"The Christian lifestyle is so morally satisfying and fulfilling, with so many psychological and relational benefits that even if God didn't exist, even if it were all just a joyful delusion, it would be a good life anyway."

Has anyone ever said this? I know I've thought it before. I've been slowly reading a book by John Piper called "Desiring God", and he challenges Christians who think this way to look at Paul's life. Paul says in 1 Corinthians 15:19, "If we've only hoped in Christ for this life on earth, not for eternal life, we are the most miserable people in the world." When you look at his life, with beatings and imprisonments and stonings, it's not hard to see why he says he would be the most miserable man alive if he chose to live that way without good reason. Paul would never say the sentence at the top of this post.

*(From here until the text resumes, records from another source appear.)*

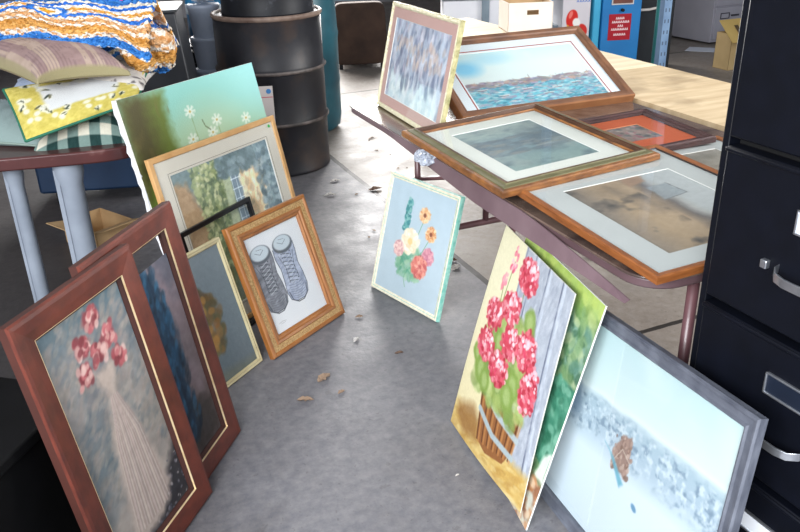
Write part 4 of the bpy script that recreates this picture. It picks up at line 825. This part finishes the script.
mb.v = [(x, y, z * 1.12) for x, y, z in mb.v]; mb.build('body', mat('pale_blue_grey_plastic', '#8c96a8', '#a0a9b8', 8, rough=.5), root, True)
mb = MB(); rg_ = random.Random(8); mb.lathe([(.02, 0), (.08, .01), (.09, .05), (.06, .09), (.03, .10)], n=18); mb.v = [(x * rg_.uniform(.7, 1.2), y * rg_.uniform(.7, 1.2), z + rg_.uniform(-.01, .01)) for x, y, z in mb.v]
o = mb.build('plastic_bag', mat('crumpled_clear_plastic', '#d8dce4'), None); o.location = (-1.072, 4.76, .925); tag(o, 'crumpled clear bag on top of the pale pails', 'bag')
# white card with blue dot and pink card stuck behind the canvas
root = empty('paper_card', 'white card with a blue dot leaning against the large black drum behind the daisy canvas', 'card', (-.655, 4.20, 0)); root.rotation_euler = (R(-4), 0, R(6))
mb = MB(); mb.box((-.10, 0, 0), (.012, .004, .545)); mb.build('card', mat('off_white_card', '#c4bcb8', rough=.8), root)
mb = MB(); mb.box((-.05, -.001, .485), (.010, -.0002, .490)); mb.build('red_line', mat('red_print', '#c07078', rough=.8), root)
mb = MB(); mb.lathe([(.013, -.0005), (.013, .0005)], n=20); o = mb.build('blue_dot', mat('blue_print', '#3a7cb8', rough=.7), root); o.location = (-.010, -.001, .518); o.rotation_euler = (R(90), 0, 0)
# dark blue wheeled tote and small open carton below the table
root = empty('storage_tote', 'dark blue tote on casters in the shade below the pillow table', 'tote', (-1.48, 4.22, 0), R(8))
mb = MB(); mb.box((-.42, -.2, .07), (.42, .2, .36)); mb.build('tote_body', mat('navy_plastic', '#18304e', '#203c5e', 6, rough=.5), root, bevel=.015)
mb = MB(); mb.box((-.44, -.22, .345), (.44, .22, .375)); mb.build('lid', mat('navy_plastic', '#18304e'), root, bevel=.006)
for sx in (-.33, .33):
    for sy in (-.15, .15): mb = MB(); mb.tube([(sx - .015, sy, .035), (sx + .015, sy, .035)], .035, 16); mb.build('caster', mat('black_rubber', '#0c0c0e', rough=.7), root, 'auto')
root = empty('cardboard_box', 'small open cardboard box on the floor below the pillow table', 'box', (-1.40, 3.48, 0), R(-38)); M_CB = mat('tan_cardboard', '#b9986e', '#cba97c', 8, rough=.85)
mb = MB()
for a, b in (((-.13, -.10, 0), (.13, .10, .004)), ((-.13, -.10, 0), (-.126, .10, .11)), ((.126, -.10, 0), (.13, .10, .11)), ((-.13, -.10, 0), (.13, -.096, .11)), ((-.13, .096, 0), (.13, .10, .11))): mb.box(a, b)
mb.build('carton', M_CB, root)
for pts in ([(-.13, -.10, .11), (.13, -.10, .11), (.13, -.18, .125), (-.13, -.18, .125)], [(.13, -.10, .11), (.13, .10, .11), (.20, .10, .13), (.20, -.10, .13)]):
    mb = MB(); mb.add(pts + [(x, y, z - .004) for x, y, z in pts], [(0, 1, 2, 3), (7, 6, 5, 4), (0, 4, 5, 1), (1, 5, 6, 2), (2, 6, 7, 3), (3, 7, 4, 0)]); mb.build('flap', M_CB, root)
root = empty('storage_box', 'black lidded storage box in deep shade left of the nearest reddish frame', 'box', (-1.12, 1.12, 0), R(-14))
mb = MB(); mb.box((-.30, -.50, 0), (.27, .48, .43)); mb.build('box_body', M_BOX, root, bevel=.01)
mb = MB(); mb.box((-.315, -.515, .43), (.285, .495, .46)); mb.build('lid', M_BOX, root, bevel=.006)

# ================================================================== FAR RIGHT BACKGROUND
M_POST = mat('blue_grey_steel', '#4c6684', '#647e9a', 12, rough=.45)
def post(x, y, hgt, label, wd=.052):
    root = empty('rack_post', label, 'post', (x, y, 0), ROT); mb = MB()
    mb.box((-wd / 2, -.002, 0), (wd / 2, .002, hgt)); mb.box((-wd / 2, 0, 0), (-wd / 2 + .004, .035, hgt)); mb.box((wd / 2 - .004, 0, 0), (wd / 2, .035, hgt)); mb.build('upright', M_POST, root)
    mb = MB()
    for k in range(int(hgt / .06)):
        for sx in (-1, 1): mb.box((sx * .012 - .004, -.0026, .03 + k * .06), (sx * .012 + .004, -.0021, .05 + k * .06))
    mb.build('slots', mat('slot_shadow', '#38485c', rough=.8), root)['kind'] = 'stuff'; mb = MB(); mb.box((-.055, -.04, 0), (.055, .06, .006)); mb.build('foot_plate', M_POST, root)
post(1.53, 4.62, 2.4, 'blue grey slotted steel post right of the blue machine'); post(.925, 4.92, 2.4, 'blue grey slotted steel post behind the white carton')
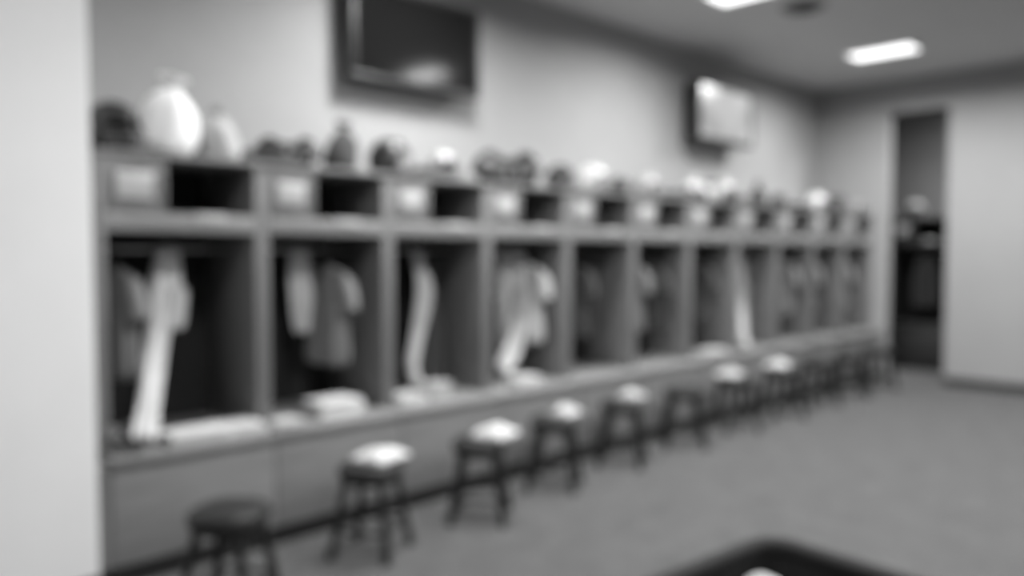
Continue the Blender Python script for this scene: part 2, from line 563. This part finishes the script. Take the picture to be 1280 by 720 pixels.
# first locker
hang(JG, 0, 0.17, 0.15, 'grey jersey hanging at the far left of the first locker', 0.8)
def trousers(label, m, waist, wl, leg1, w1, leg2, w2):
    b0 = P(*waist[0])
    t = thing('trousers', label, 'trousers', b0, 0, None)
    for nm, seq, wd_, sd in (('waist', waist, wl, 3), ('leg', leg1, w1, 4), ('leg', leg2, w2, 5)):
        c = cloth_strip(nm, m, [P(*q) for q in seq], wd_, thick=0.045, seed=sd, parent=t)
        c.location = P(*seq[0]) - b0
    return t
trousers('long white trousers hanging in the first locker, one leg trailing over its ledge', M['white'],
         [(212, 306, 0.30), (211, 332, 0.29), (208, 368, 0.27)], [0.11, 0.15, 0.18],
         [(203, 358, 0.265), (200, 400, 0.22), (192, 450, 0.12), (183, 505, 0.0), (177, 540, -0.08), (176, 552, -0.105)], [0.12, 0.12, 0.11, 0.105, 0.12, 0.13],
         [(219, 358, 0.285), (218, 380, 0.28), (215, 412, 0.28)], [0.11, 0.12, 0.10])
# second locker
soft('towel', 'towel', 'narrow pale towel hanging at the left of the second locker', M['light'],
     [(372, 306, 0.3), (374, 345, 0.3), (376, 390, 0.3), (376, 416, 0.3)], [0.11, 0.15, 0.14, 0.09], 'hanging towels', seed=5)
hang(JG, 1, 0.55, 0.1, 'mid grey jersey hanging in the middle of the second locker')
# third locker
soft('scarf', 'scarf', 'pale curved scarf hanging at the left of the third locker', M['light'],
     [(519, 308, 0.30), (523, 330, 0.29), (531, 365, 0.26), (522, 420, 0.2), (516, 455, 0.15), (522, 483, 0.1)],
     [0.06, 0.08, 0.14, 0.09, 0.07, 0.08], seed=7, folds=2)
soft('bag', 'bag', 'dark cloth bag hanging behind the pale scarf of the third locker', M['dark'],
     [(537, 312, 0.315), (537, 360, 0.36), (537, 384, 0.38), (537, 410, 0.38), (536, 450, 0.38), (536, 474, 0.38), (536, 480, 0.38)], [0.03, 0.04, 0.15, 0.2, 0.21, 0.2, 0.12], seed=8, thick=0.11, amp=0.1)
cap = thing('cap', 'grey cap on a hook high in the third locker, right of the pale scarf', 'cap', (2.26, 0.515, 1.42))
MB().lathe([(0.085, 0.0), (0.088, 0.03), (0.075, 0.07), (0.045, 0.095), (0.01, 0.102)], 20).build('crown', M['mid'], cap)
MB().grid(lambda u, v: Vector(((0.08 + 0.075 * v * math.sin(PI * u)) * math.cos(PI + PI * u), (0.08 + 0.09 * v) * math.sin(PI + PI * u), 0.006 - 0.02 * v)), 14, 4).build('brim', M['mid'], cap, solid=0.004)
# fourth locker
soft('jacket', 'jacket', 'pale jacket hanging in a loop at the left of the fourth locker', M['light'],
     [(646, 308, 0.3), (650, 345, 0.28), (656, 375, 0.25), (650, 412, 0.2), (640, 442, 0.16), (628, 464, 0.12)],
     [0.12, 0.16, 0.15, 0.12, 0.16, 0.12], seed=9, folds=2)
soft('towel', 'towel', 'light grey towel hanging against the left side of the fourth locker', M['light'],
     [(630, 308, 0.30), (630, 350, 0.30), (630, 390, 0.30), (630, 440, 0.30)], [0.08, 0.11, 0.11, 0.09], 'hanging towels', seed=11)
hang(JL, 3, 0.61, 0.1, 'light grey jersey hanging at the right of the fourth locker')
# fifth to eleventh lockers
hang(JD, 4, 0.30, 0.2, 'dark jersey hanging in the middle of the fifth locker')
soft('towel', 'towel', 'dark towel hanging right of the jersey in the fifth locker', M['dark'],
     [(739, 312, 0.3), (739, 370, 0.3), (738, 430, 0.3)], [0.09, 0.12, 0.10], 'hanging towels', seed=12)
hang(JG, 5, 0.22, 0.3, 'mid grey jersey hanging at the left of the sixth locker')
hang(JD, 5, 0.50, 0.1, 'dark jersey hanging at the right of the sixth locker')
hang(JD, 6, 0.45, 0.1, 'dark jersey hanging in the middle of the seventh locker')
trousers('white trousers hanging down to the ledge of the eighth locker', M['light'],
         [(926, 315, 0.30), (926, 335, 0.30), (926, 362, 0.29)], [0.12, 0.15, 0.18],
         [(924, 352, 0.285), (925, 385, 0.2), (928, 408, 0.1), (933, 434, 0.0)], [0.11, 0.13, 0.15, 0.17],
         [(931, 352, 0.305), (931, 375, 0.305), (930, 412, 0.30)], [0.11, 0.12, 0.12])
soft('towel', 'towel', 'light towel hanging at the left of the ninth locker', M['light'],
     [(956, 315, 0.3), (956, 350, 0.3), (956, 400, 0.3)], [0.12, 0.16, 0.14], 'hanging towels', seed=15)
hang(JG, 8, 0.50, 0.2, 'mid grey jersey hanging at the right of the ninth locker')
hang(JG, 9, 0.25, 0.3, 'mid grey jersey hanging in the tenth locker')
hang(JG, 10, 0.3, 0.4, 'mid grey jersey hanging in the last locker by the end wall')

# folded towels: a stack of soft layers with rounded folds at one side
def folded(name, label, m, loc, L=0.3, D=0.2, n=3, rz=0.0, t=0.02, group=None, cat='towel', seed=0):
    rs = []
    mb = MB()
    rd = random.Random(seed)
    for k in range(n):
        ox, oy = rd.uniform(-0.008, 0.008), rd.uniform(-0.008, 0.008)
        l, d = L / 2 * rd.uniform(0.95, 1), D / 2 * rd.uniform(0.94, 1)
        mb.box(ox - l, ox + l, oy - d, oy + d, k * t * 0.96, k * t * 0.96 + t, t * 0.46, 3)
    for v in mb.b.verts:
        v.co.z += 0.006 * (v.co.z / (n * t)) * noise.noise(Vector((v.co.x * 9, v.co.y * 9, seed)))
    mb.tube([(L / 2 * 0.98, -D / 2 * 0.9, n * t * 0.5), (L / 2 * 0.98, D / 2 * 0.9, n * t * 0.5)], n * t * 0.46, 10)
    o = mb.build(name, m)
    o.location, o.rotation_euler = loc, (0, 0, rz)
    return tag(o, label, cat, group)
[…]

Yes, we live in a different time than Paul, where we are rarely persecuted, where we rarely suffer for being Christians. Life is rosy for Christians in the West. Are we too comfortable? Are we willing to give up this cushy life of security for the sacrifices and, yes, the suffering that every type of ministry, and love itself, require? The kind of servant love the world needs to see in us will cost us time, convenience, effort, money, maybe even our very lives. Piper says Christians must choose to suffer.

And, incredibly, the reason they must choose it is for the joy it will bring. This is not masochistic. Paul actually rejoiced in his suffering (Colossians 1:24), he was pursuing the most deep and lasting joy there is - reward in heaven, strengthened faith and endurance, and the chance to show people around him what his faith meant to him, so they could share his joy in Christ. He wasn't doing it out of duty, or to prove how superior his faith was, or how high his tolerance for pain. He had no self-pity.

Suffering for joy. Sounds like an oxymoron. There are obviously dangers in becoming a "Christian doormat" and succumbing to self-pity. But too often we err on the other side, choosing to not serve sacrificially because we think the life of a Christian should be comfortable. I know that lately, I've chosen the fleeting pleasures of comfort and security over the sacrifice of ministry and love, and in so doing, I've chosen against joy.

For those of you who want something even more controversial (I'd love to hear your comments on this) check out this quote from George Otis on the ultimate form of Christian sacrifice:

"Should the Church in politically or socially trying circumstances remain covert to avoid potential eradication by forces hostile to Christianity? Or would more open confrontation with prevailing spiritual ignorance and deprivation – even if it produced Christian martyrs – be more likely to lead to evangelistic breakthroughs? Islamic fundamentalists claim that their spiritual revolution is fueled by the blood of martyrs. Is it conceivable that Christianity’s failure to thrive in the Muslim world is due to the notable absence of Christian martyrs? And can the Muslim community take seriously the claims of a Church in hiding?… The question is not whether it is wise at times to keep worship and witness discreet, but rather how long this may continue before we are guilty of hiding our light under a bushel?"